In this case, the district court dismissed the indictment against Moreland for criminal vehicular homicide because the court believed that the jury instructions that the prosecutors submitted to the grand jury were erroneous as a matter of law. "If the dismissal is . . . for a defect that could be cured or avoided by an amended or new indictment or complaint, further prosecution for the same offense will not be barred." Minn. R. Crim. P. 17.06, subd. 4(3); see also Minn. R. Crim. P. 18.06 ("[T]he dismissal of the [grand jury's] charge does not prevent the case from again being submitted to a grand jury as often as the court directs."); Pettee, 538 N.W.2d at 130 ("[A]fter an indictment is dismissed for a curable defect, . . . a grand jury may return a second indictment charging the defendant with an offense."); Plummer, 511 N.W.2d at 38 ("[T]he state often has the opportunity to seek another indictment.").
The state argues that we must reverse the district court's dismissal of the indictment because the state otherwise will be assigned the same district court judge and, consequently, forced to submit instructions to a grand jury consistent with the district court's order, which it argues is incorrect, if it seeks a new indictment. Cf. State v. Dunson, 770 N.W.2d 546, 550 (Minn. App. 2009) (stating that "[d]ismissal of a complaint based on a question of law satisfies the critical impact requirement" and "district court judges recognize that it is not their function to overrule their colleagues' legal rulings, and it is therefore highly unlikely that a prosecuting attorney could reinstate a case dismissed solely on a question of law"), review denied (Minn. Oct. 20, 2009); State v. Diedrich, 410 N.W.2d 20, 23 (Minn. App. 1987) (stating, as to dismissal of complaint, that "further prosecution is effectively blocked" because "the dismissal was based on errors of law"). But, even if the district court's dismissal order would effectively require the state to submit jury instructions to a grand jury in compliance with the district court's order, whether or not correct, we cannot conclude that the state's ability to successfully prosecute Moreland for criminal vehicular homicide is critically impacted.

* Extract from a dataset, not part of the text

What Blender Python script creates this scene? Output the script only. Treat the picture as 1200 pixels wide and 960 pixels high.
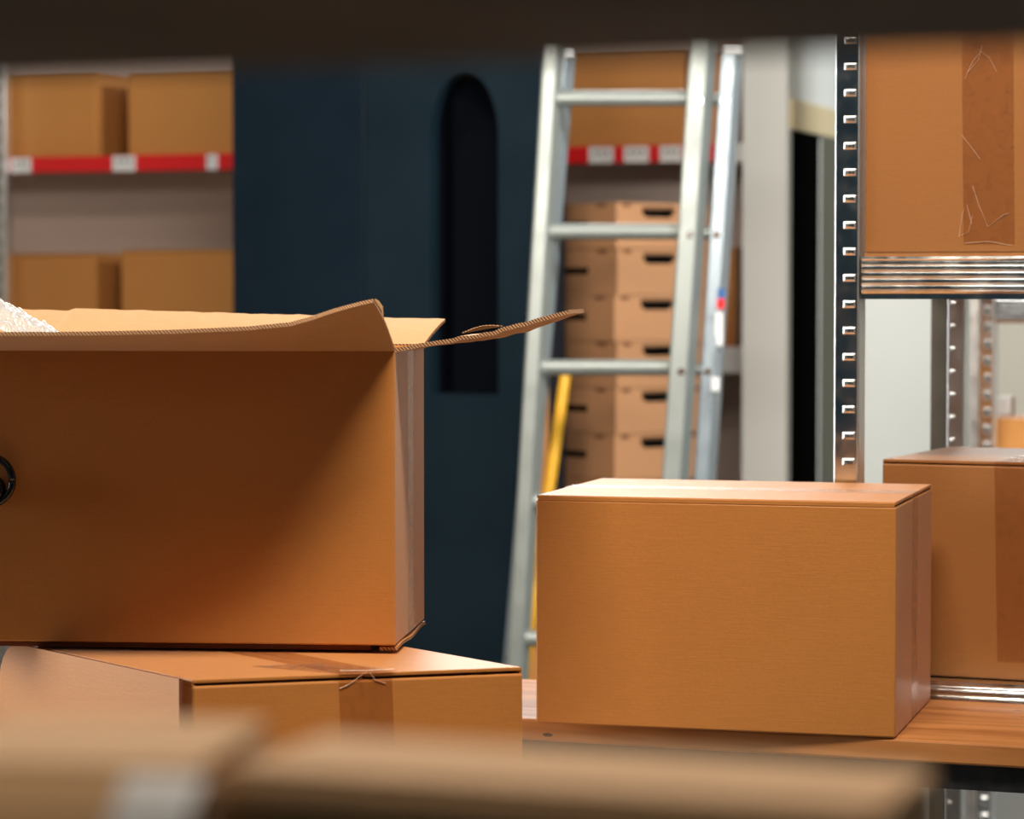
import bpy, bmesh, math, random
from mathutils import Vector, Matrix, noise

random.seed(7)
C = bpy.context.scene.collection
for o in list(bpy.data.objects):
    bpy.data.objects.remove(o)

# ------------------------------------------------------------------ camera, world, lights, exposure
F = 3300.0
CAMZ = 1.4
TH = math.atan(135 / F)
cam_d = bpy.data.cameras.new('camera')
cam = bpy.data.objects.new('camera', cam_d)
C.objects.link(cam)
cam.location = (0, 0, CAMZ)
cam.rotation_euler = (math.pi / 2 - TH, 0, 0)
cam_d.sensor_width = 36
cam_d.lens = F * 36 / 1200
cam_d.clip_start = 0.05
cam_d.dof.use_dof = True
cam_d.dof.focus_distance = 3.25
cam_d.dof.aperture_fstop = 5.6
bpy.context.scene.camera = cam

w = bpy.data.worlds.new('world')
bpy.context.scene.world = w
w.use_nodes = True
w.node_tree.nodes['Background'].inputs[0].default_value = (0.55, 0.62, 0.7, 1)
w.node_tree.nodes['Background'].inputs[1].default_value = 0.12

vs = bpy.context.scene.view_settings
vs.view_transform = 'Standard'
vs.look = 'None'
vs.gamma = 1
vs.use_curve_mapping = False
vs.exposure = 0.0


def area(name, loc, target, sx, sy, power, col):
    d = bpy.data.lights.new(name, 'AREA')
    d.shape = 'RECTANGLE'
    d.size = sx
    d.size_y = sy
    d.energy = power
    d.color = col
    o = bpy.data.objects.new(name, d)
    C.objects.link(o)
    o.location = loc
    o.rotation_euler = (Vector(target) - Vector(loc)).to_track_quat('-Z', 'Y').to_euler()
    return o


area('key_light', (0.22, 2.24, 3.2), (0.0, 3.3, 1.0), 1.1, 0.35, 84, (1.0, 0.87, 0.72))
area('aisle_light', (-0.9, 4.8, 3.3), (-0.5, 4.6, 0), 1.6, 0.4, 34, (1.0, 0.92, 0.82))
area('camera_side_light', (0.3, -1.0, 3.2), (0.1, 3.0, 1.2), 2.0, 0.6, 2.5, (1.0, 0.88, 0.74))
area('rear_light', (0.1, 3.9, 2.12), (0.0, 7.6, 1.5), 1.8, 0.25, 44, (1.0, 0.93, 0.84))  # added low light, unseen, to reach the panel under the rear shelf
area('corridor_light', (2.6, 4.3, 3.3), (1.8, 7.4, 1.9), 1.0, 0.5, 150, (0.97, 1.0, 0.99))
area('right_edge_fill', (2.95, 2.9, 1.7), (0.4, 3.5, 1.2), 0.8, 1.6, 2, (0.92, 0.97, 1.0))  # added fill for post edges and right faces; no window stands here
area('left_side_fill', (-3.4, 3.5, 1.5), (-0.4, 3.1, 0.95), 0.9, 1.2, 9, (0.92, 0.97, 1.0)).data.spread = math.radians(50)  # added fill from the left for post edge and lower box side
area('rear_sheen_fill', (0.2, 9.4, 3.5), (0.1, 3.3, 1.1), 3.4, 0.8, 350, (1.0, 0.97, 0.92))  # added unseen light from behind, gives box tops a pale sheen
area('back_wall_light', (3.4, 10.3, 3.4), (3.0, 12.6, 1.4), 3.0, 0.5, 90, (1.0, 0.99, 0.95))  # added unseen light, brightens the back wall mirrored in the post flange

# ------------------------------------------------------------------ geometry of the view
YAW = math.radians(20)
U = Vector((math.cos(YAW), -math.sin(YAW), 0))     # the racks run along U
V = Vector((math.sin(YAW), math.cos(YAW), 0))      # and are deep along V
ROT = -YAW


def ray(px, py):
    f = Vector((0, math.cos(TH), -math.sin(TH)))
    up = Vector((0, math.sin(TH), math.cos(TH)))
    return f + Vector((1, 0, 0)) * ((px - 600) / F) - up * ((py - 480) / F)


CAM = Vector((0, 0, CAMZ))


def at_y(px, py, y):
    d = ray(px, py)
    return CAM + d * (y / d.y)


def at_z(px, py, z):
    d = ray(px, py)
    return CAM + d * ((z - CAMZ) / d.z)


def at_c(px, py, c):
    d = ray(px, py)
    return CAM + d * (c / d.dot(V))


# ------------------------------------------------------------------ materials
def nodes(name):
    m = bpy.data.materials.new(name)
    m.use_nodes = True
    nt = m.node_tree
    return m, nt, nt.nodes, nt.links, nt.nodes['Principled BSDF']


def cardboard(name, col, var=0.04, lines=True, rough=0.44):
    m, nt, N, L, b = nodes(name)
    tc = N.new('ShaderNodeTexCoord')
    n1 = N.new('ShaderNodeTexNoise'); n1.inputs['Scale'].default_value = 260; n1.inputs['Detail'].default_value = 3
    n2 = N.new('ShaderNodeTexNoise'); n2.inputs['Scale'].default_value = 5; n2.inputs['Detail'].default_value = 4
    mp = N.new('ShaderNodeMapping'); mp.inputs['Scale'].default_value = (40, 40, 700)
    n3 = N.new('ShaderNodeTexNoise'); n3.inputs['Scale'].default_value = 1; n3.inputs['Detail'].default_value = 2
    L.new(tc.outputs['Object'], n1.inputs['Vector']); L.new(tc.outputs['Object'], n2.inputs['Vector'])
    L.new(tc.outputs['Object'], mp.inputs['Vector']); L.new(mp.outputs[0], n3.inputs['Vector'])
    a = N.new('ShaderNodeMath'); a.operation = 'ADD'; L.new(n1.outputs[0], a.inputs[0]); L.new(n2.outputs[0], a.inputs[1])
    a2 = N.new('ShaderNodeMath'); a2.operation = 'ADD'; L.new(a.outputs[0], a2.inputs[0]); L.new(n3.outputs[0], a2.inputs[1])
    r = N.new('ShaderNodeMapRange'); r.inputs[1].default_value = 1.0; r.inputs[2].default_value = 2.0
    r.inputs[3].default_value = 1 - var * 1.6; r.inputs[4].default_value = 1 + var * 1.6
    L.new(a2.outputs[0], r.inputs[0])
    mx = N.new('ShaderNodeVectorMath'); mx.operation = 'SCALE'; mx.inputs[0].default_value = col
    L.new(r.outputs[0], mx.inputs['Scale']); L.new(mx.outputs[0], b.inputs['Base Color'])
    b.inputs['Roughness'].default_value = rough
    b.inputs['Specular IOR Level'].default_value = 0.4
    b.inputs['Sheen Weight'].default_value = 0.08
    b.inputs['Sheen Roughness'].default_value = 0.35
    bp = N.new('ShaderNodeBump'); bp.inputs['Strength'].default_value = 0.12; bp.inputs['Distance'].default_value = 0.001
    L.new(a2.outputs[0], bp.inputs['Height']); L.new(bp.outputs[0], b.inputs['Normal'])
    return m


def flute_edge(name, a, bcol, axis=0, scale=150):
    """cut edge of corrugated board: open flutes between two liners"""
    m, nt, N, L, b = nodes(name)
    tc = N.new('ShaderNodeTexCoord')
    wv = N.new('ShaderNodeTexWave'); wv.bands_direction = 'DIAGONAL'; wv.inputs['Scale'].default_value = scale
    wv.inputs['Distortion'].default_value = 1.5
    L.new(tc.outputs['Object'], wv.inputs['Vector'])
    cr = N.new('ShaderNodeValToRGB'); cr.color_ramp.elements[0].position = 0.35; cr.color_ramp.elements[1].position = 0.6
    cr.color_ramp.elements[0].color = (*a, 1); cr.color_ramp.elements[1].color = (*bcol, 1)
    L.new(wv.outputs[0], cr.inputs[0]); L.new(cr.outputs[0], b.inputs['Base Color'])
    b.inputs['Roughness'].default_value = 0.9
    return m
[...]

We conclude that the state cannot satisfy the critical-impact test by asserting speculative arguments about the impact of the district court's order on a new indictment. Cf. State v. Pero, 590 N.W.2d 319, 326 (Minn. 1999) ("The grand jury is not intended to be a tool of the prosecution or the defense. It is an arm of the judiciary and, as such, it shall be used in a fair, impartial and independent manner or not at all." (quotation omitted)). Because the state has not satisfied the critical-impact test, we lack jurisdiction to address the merits of the appeal and therefore dismiss the appeal. See State v. Joon Kyu Kim, 398 N.W.2d 544, 550 (Minn. 1987) (indicating that supreme court dismisses state appeals absent critical impact); State v. Jones, 518 N.W.2d 67, 71 (Minn. App. 1994) (dismissing appeal when "[t]he state ha[d] not shown the district court's order ha[d] critical impact"), review denied (Minn. July 27, 1994).